Le procureur de la république auprès du tribunal de première instance de Tunis a décidé aujourd’hui d’ouvrir une enquête judiciaire à l’encontre de la réalisatrice Nadia El Fani.
L’enquête concernera son film ‘‘Ni Allah ni maître’’ qui a suscité une polémique en Tunisie et une levée de bouclier dans les rangs des mouvements religieux. Elle fait suite à la plainte déposée par Me Monaem Turki, celui-là même qui fut à l’origine de la plainte portée contre l’Agence tunisienne d’internet (Ati) pour la fermeture des sites à caractère pornographique sur le web tunisien.

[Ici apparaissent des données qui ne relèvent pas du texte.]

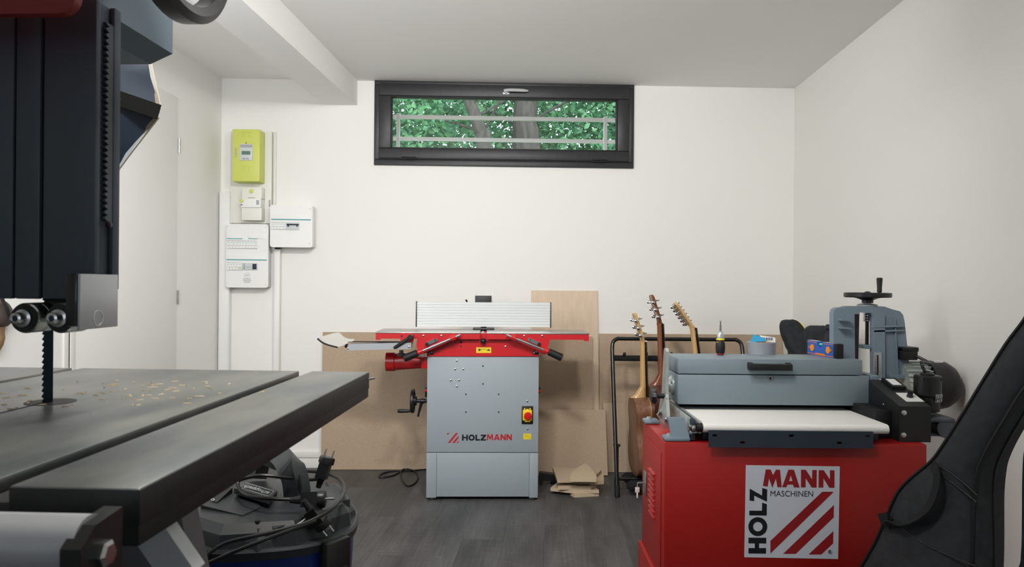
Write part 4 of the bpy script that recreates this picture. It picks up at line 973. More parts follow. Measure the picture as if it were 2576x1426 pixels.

Le plaignant lit beaucoup les journaux
Dans une interview à la chaîne Hannibal TV, l’avocat avait affirmé sans craindre le ridicule qu’il n’avait pas vu le film en question, mais qu’il a pu constater, à travers les articles de presse (sic !), qu'il porte atteinte aux valeurs musulmanes et s’attaque à la religion musulmane. Me Monaem voudrait que la justice ordonne l’arrêt de la projection du film.
Contactée par Kapitalis, la réalisatrice, qui séjourne actuellement à l’étranger pour des soins de santé, a affirmé être au courant de la plainte mais pas encore informée de la décision du procureur de la république. «L’affaire ayant pris une portée politique, un comité d’avocats est en train de se constituer pour assurer ma défense», a-t-elle dit.

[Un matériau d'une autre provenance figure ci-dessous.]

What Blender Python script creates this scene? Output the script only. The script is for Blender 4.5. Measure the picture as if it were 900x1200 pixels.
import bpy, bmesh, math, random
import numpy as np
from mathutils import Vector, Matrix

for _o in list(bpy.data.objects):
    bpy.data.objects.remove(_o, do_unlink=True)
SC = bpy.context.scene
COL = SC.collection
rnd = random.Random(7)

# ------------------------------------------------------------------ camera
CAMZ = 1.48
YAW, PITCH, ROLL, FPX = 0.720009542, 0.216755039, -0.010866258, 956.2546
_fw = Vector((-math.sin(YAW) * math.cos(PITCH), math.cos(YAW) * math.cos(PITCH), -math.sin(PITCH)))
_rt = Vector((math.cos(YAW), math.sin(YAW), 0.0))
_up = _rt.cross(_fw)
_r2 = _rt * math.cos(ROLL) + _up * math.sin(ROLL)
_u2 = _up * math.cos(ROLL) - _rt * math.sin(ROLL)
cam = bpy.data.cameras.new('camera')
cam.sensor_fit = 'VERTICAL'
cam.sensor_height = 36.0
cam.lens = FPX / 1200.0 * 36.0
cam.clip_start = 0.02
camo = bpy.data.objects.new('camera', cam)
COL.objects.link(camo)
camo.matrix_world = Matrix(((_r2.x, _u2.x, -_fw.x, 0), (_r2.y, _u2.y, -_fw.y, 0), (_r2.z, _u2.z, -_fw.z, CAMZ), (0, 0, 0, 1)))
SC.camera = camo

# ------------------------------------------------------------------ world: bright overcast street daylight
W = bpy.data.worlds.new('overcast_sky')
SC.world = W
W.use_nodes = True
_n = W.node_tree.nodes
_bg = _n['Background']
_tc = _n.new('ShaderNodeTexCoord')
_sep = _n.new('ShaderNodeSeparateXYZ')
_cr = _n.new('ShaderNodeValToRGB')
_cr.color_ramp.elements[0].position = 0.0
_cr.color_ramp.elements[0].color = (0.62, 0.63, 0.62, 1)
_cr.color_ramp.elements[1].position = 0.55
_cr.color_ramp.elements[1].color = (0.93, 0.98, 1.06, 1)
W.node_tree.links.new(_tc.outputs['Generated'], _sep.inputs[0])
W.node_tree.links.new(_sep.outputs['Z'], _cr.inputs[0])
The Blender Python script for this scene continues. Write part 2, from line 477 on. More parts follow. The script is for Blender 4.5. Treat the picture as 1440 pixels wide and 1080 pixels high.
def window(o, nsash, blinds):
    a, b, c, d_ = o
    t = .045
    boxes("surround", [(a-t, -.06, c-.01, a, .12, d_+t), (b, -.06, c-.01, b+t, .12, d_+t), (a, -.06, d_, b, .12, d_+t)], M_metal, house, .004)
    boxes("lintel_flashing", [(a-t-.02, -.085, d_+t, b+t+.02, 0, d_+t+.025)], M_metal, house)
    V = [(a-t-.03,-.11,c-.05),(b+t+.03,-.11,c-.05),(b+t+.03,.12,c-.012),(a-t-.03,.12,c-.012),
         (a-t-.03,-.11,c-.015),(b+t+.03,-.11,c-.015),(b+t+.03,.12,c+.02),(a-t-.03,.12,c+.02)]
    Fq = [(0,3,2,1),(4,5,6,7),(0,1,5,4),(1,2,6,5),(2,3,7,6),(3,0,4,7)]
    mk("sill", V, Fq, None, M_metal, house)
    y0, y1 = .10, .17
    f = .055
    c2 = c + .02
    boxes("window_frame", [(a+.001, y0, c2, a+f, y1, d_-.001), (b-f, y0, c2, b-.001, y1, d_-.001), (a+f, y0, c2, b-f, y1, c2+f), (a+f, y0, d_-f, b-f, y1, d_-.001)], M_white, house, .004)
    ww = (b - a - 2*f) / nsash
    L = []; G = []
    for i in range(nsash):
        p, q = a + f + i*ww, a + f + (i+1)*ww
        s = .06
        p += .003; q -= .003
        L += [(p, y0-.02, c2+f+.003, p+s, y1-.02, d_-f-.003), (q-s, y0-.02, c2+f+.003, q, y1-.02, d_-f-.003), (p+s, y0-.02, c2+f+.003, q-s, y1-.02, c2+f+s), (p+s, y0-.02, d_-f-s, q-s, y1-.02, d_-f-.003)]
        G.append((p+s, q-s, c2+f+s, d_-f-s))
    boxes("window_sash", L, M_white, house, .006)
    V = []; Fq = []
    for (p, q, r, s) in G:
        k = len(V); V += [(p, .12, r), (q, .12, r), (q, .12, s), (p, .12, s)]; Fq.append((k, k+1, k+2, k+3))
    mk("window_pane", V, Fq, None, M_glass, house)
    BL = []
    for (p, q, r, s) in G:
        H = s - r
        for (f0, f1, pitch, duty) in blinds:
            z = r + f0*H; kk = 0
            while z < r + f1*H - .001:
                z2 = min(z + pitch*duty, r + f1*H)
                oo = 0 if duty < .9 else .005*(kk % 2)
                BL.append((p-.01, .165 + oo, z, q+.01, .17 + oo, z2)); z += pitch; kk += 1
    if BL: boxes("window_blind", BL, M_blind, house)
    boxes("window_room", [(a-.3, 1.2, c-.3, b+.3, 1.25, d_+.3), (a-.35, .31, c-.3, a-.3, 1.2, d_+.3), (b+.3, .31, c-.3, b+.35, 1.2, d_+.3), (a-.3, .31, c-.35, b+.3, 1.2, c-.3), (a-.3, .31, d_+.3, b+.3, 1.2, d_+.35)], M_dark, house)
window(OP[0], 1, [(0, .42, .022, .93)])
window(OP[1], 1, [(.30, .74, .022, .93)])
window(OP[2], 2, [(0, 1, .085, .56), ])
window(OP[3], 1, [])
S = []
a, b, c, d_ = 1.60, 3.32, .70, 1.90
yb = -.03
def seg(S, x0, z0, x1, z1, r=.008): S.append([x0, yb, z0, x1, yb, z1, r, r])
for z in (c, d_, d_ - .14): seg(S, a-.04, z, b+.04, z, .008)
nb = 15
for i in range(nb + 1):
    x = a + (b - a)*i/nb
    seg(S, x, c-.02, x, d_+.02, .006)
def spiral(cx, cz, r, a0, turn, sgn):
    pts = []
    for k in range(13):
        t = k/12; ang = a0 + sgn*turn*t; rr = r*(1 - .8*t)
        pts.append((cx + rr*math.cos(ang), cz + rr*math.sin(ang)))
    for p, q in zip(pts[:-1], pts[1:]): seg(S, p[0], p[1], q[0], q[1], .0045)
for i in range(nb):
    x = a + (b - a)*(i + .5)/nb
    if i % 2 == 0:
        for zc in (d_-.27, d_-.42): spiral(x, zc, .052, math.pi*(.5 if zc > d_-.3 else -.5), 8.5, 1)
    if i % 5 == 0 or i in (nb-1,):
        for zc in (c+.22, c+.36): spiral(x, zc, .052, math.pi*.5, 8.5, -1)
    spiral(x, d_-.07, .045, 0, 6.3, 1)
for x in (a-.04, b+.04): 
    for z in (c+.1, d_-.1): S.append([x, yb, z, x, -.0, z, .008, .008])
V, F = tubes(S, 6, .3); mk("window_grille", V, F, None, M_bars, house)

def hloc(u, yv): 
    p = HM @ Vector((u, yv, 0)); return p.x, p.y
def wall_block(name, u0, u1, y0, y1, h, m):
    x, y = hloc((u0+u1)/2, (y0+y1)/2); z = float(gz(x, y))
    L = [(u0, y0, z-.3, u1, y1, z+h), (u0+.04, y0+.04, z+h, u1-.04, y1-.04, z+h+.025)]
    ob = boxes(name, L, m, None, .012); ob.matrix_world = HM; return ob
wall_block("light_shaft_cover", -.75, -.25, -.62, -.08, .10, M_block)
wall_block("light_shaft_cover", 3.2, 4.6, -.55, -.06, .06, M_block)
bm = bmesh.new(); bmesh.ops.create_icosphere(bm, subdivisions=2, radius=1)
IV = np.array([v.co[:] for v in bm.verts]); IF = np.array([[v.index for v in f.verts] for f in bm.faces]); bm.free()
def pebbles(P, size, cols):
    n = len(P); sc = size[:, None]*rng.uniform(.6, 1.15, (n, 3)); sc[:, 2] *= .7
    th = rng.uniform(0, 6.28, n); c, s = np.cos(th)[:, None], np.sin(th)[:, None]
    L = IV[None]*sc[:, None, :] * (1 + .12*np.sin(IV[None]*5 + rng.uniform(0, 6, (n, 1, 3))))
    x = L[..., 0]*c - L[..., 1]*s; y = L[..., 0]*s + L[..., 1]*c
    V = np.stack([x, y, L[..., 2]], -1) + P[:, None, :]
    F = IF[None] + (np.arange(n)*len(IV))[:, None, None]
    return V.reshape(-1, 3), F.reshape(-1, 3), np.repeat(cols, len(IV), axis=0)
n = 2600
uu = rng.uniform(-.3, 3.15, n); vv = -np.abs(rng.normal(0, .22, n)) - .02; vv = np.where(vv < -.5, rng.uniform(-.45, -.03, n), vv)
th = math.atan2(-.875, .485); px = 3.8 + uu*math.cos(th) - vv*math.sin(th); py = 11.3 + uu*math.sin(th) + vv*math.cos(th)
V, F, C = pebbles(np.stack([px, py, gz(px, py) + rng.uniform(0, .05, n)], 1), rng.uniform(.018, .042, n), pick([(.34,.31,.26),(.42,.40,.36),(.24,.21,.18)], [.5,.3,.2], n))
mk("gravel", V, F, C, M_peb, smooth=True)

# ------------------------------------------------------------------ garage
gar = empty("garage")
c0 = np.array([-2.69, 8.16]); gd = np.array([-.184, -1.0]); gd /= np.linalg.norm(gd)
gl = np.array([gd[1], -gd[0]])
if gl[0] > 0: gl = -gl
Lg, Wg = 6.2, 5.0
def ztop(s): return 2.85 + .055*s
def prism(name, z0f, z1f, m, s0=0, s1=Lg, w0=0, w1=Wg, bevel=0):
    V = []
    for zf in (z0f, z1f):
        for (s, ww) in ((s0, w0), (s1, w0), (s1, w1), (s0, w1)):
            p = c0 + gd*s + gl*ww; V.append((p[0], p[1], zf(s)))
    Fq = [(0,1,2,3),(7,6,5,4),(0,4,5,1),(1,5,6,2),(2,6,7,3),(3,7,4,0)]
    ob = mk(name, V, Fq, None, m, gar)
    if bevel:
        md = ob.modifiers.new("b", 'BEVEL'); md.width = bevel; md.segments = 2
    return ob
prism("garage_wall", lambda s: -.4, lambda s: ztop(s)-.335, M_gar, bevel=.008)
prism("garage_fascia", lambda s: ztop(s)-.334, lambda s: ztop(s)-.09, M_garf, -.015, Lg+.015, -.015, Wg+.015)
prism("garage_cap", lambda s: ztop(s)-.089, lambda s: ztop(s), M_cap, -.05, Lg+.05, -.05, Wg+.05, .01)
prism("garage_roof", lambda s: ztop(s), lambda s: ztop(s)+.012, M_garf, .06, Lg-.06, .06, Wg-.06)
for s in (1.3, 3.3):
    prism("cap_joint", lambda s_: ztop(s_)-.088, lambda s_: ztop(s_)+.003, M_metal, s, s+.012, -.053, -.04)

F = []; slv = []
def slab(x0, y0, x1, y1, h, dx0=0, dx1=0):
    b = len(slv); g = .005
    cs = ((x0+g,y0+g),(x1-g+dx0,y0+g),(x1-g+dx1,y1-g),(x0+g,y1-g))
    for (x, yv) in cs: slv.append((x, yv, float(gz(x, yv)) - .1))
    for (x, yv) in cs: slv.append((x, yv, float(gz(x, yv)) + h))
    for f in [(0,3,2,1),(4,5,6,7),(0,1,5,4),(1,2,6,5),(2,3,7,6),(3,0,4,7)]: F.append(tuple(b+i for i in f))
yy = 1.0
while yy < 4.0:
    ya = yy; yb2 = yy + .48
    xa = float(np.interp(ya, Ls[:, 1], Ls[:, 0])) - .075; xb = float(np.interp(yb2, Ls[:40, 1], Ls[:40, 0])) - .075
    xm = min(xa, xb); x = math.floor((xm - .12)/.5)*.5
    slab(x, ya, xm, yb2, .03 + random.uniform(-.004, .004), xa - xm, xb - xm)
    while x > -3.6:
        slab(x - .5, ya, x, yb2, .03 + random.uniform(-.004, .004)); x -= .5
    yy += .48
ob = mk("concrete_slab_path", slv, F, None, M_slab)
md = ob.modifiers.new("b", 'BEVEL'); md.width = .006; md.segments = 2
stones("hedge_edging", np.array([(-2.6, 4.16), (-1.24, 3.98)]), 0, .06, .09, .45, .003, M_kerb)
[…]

Les gens qui condamnent le film ne l’ont pas vu
Nadia El Fani s’est dit aussi indignée par la position du ministère de la culture qui s’est empressé, dans un communiqué rendu public vendredi, de préciser que le film ‘‘Ni Allah, ni maître’’ «n’a bénéficié d’aucune subvention financière ni avant, ni après la révolution tunisienne», démentant ainsi des informations, à ce propos, circulant dans les médias, et ne prenant même pas le soin de défendre la liberté d’expression artistique. C’est le moins que l’on aurait pu attendre d’un département en charge de la culture.
Sur le fond, Mme El Fani a précisé à Kapitalis: «Les gens qui condamnent mon film n’ont pas pris la peine de le voir. Ils le font par ouie dire. Qu’ils viennent le voir d’abord et nous le discuteront. A aucun moment je n’ai offensé l’islam ou les musulmans.»